__Exercise task__
Please quote exactly the lines below from the line containing "0.15, 6, 0.3)" to the line containing "0.81), 0.5, 0.1)", both lines included, and nothing else.

__Given records__
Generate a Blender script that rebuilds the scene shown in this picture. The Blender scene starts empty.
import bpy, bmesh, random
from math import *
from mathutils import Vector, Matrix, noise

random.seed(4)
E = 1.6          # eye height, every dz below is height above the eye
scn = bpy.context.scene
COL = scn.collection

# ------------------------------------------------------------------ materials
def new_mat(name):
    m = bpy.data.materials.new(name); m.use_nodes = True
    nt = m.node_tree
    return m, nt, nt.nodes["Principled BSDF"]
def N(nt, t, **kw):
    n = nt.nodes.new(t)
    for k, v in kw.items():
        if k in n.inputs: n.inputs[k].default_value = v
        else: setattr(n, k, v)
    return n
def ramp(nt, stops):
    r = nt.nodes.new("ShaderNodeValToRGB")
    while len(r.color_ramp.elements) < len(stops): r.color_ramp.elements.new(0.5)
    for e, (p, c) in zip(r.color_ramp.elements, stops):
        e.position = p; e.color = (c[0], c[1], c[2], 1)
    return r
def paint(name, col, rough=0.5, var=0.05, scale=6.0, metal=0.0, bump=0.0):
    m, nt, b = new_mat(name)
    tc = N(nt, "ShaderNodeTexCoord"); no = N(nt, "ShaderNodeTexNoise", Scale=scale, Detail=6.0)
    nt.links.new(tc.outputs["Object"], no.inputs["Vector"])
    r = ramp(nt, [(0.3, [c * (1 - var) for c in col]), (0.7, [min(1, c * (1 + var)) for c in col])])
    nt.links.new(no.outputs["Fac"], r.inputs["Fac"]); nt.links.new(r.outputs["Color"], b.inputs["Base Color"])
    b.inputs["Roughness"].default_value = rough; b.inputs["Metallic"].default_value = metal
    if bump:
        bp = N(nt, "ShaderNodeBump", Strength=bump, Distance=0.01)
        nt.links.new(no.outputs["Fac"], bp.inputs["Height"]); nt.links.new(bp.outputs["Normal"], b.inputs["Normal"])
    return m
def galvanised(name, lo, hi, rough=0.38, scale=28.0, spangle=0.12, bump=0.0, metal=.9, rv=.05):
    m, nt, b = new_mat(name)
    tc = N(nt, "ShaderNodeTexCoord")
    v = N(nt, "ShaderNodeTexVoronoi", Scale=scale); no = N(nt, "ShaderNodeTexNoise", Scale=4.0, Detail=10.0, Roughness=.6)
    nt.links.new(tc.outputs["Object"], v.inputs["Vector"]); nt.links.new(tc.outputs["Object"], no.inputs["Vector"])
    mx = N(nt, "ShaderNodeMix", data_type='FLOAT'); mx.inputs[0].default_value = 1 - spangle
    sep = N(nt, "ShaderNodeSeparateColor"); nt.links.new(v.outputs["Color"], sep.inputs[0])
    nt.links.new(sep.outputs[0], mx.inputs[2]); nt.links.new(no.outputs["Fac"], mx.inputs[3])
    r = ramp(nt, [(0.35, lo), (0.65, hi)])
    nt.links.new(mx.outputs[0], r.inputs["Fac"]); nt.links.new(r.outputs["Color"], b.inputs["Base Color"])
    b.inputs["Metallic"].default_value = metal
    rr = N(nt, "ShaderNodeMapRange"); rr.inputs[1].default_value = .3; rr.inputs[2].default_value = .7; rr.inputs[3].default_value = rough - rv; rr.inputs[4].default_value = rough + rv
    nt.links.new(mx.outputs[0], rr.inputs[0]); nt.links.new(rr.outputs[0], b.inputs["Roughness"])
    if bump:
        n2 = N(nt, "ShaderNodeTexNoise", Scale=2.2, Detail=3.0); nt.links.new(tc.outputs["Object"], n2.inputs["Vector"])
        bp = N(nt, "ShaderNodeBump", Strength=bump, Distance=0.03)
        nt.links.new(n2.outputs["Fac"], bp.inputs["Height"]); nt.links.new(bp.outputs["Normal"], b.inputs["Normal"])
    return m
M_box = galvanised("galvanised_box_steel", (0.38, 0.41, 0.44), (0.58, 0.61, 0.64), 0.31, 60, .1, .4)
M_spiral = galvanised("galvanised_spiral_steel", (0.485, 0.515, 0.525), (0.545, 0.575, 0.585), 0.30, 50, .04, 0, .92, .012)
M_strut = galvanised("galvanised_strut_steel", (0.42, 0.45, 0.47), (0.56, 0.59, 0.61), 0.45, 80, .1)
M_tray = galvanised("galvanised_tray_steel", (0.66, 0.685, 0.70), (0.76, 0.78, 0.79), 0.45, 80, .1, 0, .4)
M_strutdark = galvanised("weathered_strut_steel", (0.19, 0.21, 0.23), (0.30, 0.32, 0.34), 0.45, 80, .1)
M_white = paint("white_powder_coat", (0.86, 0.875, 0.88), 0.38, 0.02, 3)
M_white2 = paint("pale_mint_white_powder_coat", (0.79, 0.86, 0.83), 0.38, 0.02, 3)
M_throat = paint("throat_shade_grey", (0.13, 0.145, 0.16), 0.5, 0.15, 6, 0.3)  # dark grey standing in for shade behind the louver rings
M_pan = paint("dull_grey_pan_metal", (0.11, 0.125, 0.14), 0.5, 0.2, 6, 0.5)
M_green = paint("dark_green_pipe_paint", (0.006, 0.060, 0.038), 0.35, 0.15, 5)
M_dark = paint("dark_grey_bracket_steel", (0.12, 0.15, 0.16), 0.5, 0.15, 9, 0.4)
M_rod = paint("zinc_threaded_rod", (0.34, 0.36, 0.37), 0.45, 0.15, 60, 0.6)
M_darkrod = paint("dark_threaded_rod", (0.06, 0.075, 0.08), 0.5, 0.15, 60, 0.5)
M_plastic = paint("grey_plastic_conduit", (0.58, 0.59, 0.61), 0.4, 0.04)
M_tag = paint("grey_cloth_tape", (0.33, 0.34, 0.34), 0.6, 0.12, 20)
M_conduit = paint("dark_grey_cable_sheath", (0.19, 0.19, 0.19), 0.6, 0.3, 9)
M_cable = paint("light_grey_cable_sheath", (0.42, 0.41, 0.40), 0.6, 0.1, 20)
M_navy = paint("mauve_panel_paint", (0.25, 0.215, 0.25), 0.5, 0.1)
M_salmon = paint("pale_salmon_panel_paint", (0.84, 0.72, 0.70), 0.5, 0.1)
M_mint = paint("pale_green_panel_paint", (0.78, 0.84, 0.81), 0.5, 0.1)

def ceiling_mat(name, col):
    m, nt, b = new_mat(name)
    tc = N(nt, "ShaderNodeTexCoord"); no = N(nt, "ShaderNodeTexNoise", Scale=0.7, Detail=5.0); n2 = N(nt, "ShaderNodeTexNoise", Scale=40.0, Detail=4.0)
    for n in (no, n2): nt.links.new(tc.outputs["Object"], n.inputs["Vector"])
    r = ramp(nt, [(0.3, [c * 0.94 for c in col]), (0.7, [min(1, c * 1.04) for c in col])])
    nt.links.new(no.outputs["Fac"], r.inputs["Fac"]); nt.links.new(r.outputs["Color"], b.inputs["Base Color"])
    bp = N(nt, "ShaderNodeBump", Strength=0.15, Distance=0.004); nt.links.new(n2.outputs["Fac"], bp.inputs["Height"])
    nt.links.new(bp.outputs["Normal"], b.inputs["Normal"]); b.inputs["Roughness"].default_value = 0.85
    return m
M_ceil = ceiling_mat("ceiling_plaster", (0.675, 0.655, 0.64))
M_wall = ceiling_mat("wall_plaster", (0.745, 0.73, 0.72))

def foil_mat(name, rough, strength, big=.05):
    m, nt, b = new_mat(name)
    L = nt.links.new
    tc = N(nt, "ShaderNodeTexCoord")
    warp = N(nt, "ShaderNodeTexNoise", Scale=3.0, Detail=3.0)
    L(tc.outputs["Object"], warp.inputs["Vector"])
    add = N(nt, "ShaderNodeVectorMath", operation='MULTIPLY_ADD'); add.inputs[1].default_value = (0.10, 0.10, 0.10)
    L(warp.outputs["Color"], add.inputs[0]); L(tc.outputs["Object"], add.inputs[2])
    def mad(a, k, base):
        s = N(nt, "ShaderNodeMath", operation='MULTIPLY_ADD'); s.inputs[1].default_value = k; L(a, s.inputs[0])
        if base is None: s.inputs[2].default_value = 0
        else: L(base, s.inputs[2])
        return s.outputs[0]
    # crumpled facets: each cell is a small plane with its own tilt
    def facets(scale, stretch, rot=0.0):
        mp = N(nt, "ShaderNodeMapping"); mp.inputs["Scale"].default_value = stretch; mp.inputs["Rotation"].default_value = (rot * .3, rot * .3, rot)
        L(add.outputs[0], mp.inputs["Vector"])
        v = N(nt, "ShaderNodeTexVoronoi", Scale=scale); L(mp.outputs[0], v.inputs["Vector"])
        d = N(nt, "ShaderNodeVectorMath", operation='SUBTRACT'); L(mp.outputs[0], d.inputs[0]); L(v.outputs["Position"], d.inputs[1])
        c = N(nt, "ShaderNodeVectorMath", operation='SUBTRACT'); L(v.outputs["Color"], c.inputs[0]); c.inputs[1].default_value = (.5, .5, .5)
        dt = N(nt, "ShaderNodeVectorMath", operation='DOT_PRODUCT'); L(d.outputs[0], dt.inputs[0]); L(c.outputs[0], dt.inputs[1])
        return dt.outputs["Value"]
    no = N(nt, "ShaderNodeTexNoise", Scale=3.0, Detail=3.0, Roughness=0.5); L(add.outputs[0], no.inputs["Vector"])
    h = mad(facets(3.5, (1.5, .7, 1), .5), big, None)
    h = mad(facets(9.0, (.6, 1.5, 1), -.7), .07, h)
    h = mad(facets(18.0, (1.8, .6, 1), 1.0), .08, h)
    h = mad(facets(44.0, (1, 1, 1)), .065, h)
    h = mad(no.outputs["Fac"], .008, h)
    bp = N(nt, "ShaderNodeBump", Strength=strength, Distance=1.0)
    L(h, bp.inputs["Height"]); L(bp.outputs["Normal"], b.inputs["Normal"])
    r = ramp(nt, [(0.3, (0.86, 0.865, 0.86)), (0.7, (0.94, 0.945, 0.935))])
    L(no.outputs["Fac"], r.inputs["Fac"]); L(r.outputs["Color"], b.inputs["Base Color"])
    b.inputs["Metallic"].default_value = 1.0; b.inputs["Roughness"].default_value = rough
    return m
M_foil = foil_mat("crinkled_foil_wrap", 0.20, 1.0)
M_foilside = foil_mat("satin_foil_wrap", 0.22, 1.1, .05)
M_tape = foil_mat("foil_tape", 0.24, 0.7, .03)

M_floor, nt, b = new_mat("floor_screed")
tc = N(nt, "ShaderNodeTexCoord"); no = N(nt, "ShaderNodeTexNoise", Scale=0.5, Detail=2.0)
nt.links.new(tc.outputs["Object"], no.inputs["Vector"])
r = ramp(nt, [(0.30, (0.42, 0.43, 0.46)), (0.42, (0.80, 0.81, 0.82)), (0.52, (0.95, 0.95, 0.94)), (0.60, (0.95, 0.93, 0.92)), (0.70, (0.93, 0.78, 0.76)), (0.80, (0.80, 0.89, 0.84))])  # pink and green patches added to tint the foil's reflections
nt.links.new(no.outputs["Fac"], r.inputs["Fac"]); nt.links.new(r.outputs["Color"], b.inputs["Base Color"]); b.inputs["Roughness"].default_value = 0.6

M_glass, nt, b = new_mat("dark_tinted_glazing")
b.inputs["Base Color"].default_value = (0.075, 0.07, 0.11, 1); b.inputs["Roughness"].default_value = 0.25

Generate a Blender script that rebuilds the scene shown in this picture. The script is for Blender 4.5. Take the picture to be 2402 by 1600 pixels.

__Exercise result__
M_throat = paint("throat_shade_grey", (0.13, 0.145, 0.16), 0.5, 0.15, 6, 0.3)  # dark grey standing in for shade behind the louver rings
M_pan = paint("dull_grey_pan_metal", (0.11, 0.125, 0.14), 0.5, 0.2, 6, 0.5)
M_green = paint("dark_green_pipe_paint", (0.006, 0.060, 0.038), 0.35, 0.15, 5)
M_dark = paint("dark_grey_bracket_steel", (0.12, 0.15, 0.16), 0.5, 0.15, 9, 0.4)
M_rod = paint("zinc_threaded_rod", (0.34, 0.36, 0.37), 0.45, 0.15, 60, 0.6)
M_darkrod = paint("dark_threaded_rod", (0.06, 0.075, 0.08), 0.5, 0.15, 60, 0.5)
M_plastic = paint("grey_plastic_conduit", (0.58, 0.59, 0.61), 0.4, 0.04)
M_tag = paint("grey_cloth_tape", (0.33, 0.34, 0.34), 0.6, 0.12, 20)
M_conduit = paint("dark_grey_cable_sheath", (0.19, 0.19, 0.19), 0.6, 0.3, 9)
M_cable = paint("light_grey_cable_sheath", (0.42, 0.41, 0.40), 0.6, 0.1, 20)
M_navy = paint("mauve_panel_paint", (0.25, 0.215, 0.25), 0.5, 0.1)
M_salmon = paint("pale_salmon_panel_paint", (0.84, 0.72, 0.70), 0.5, 0.1)
M_mint = paint("pale_green_panel_paint", (0.78, 0.84, 0.81), 0.5, 0.1)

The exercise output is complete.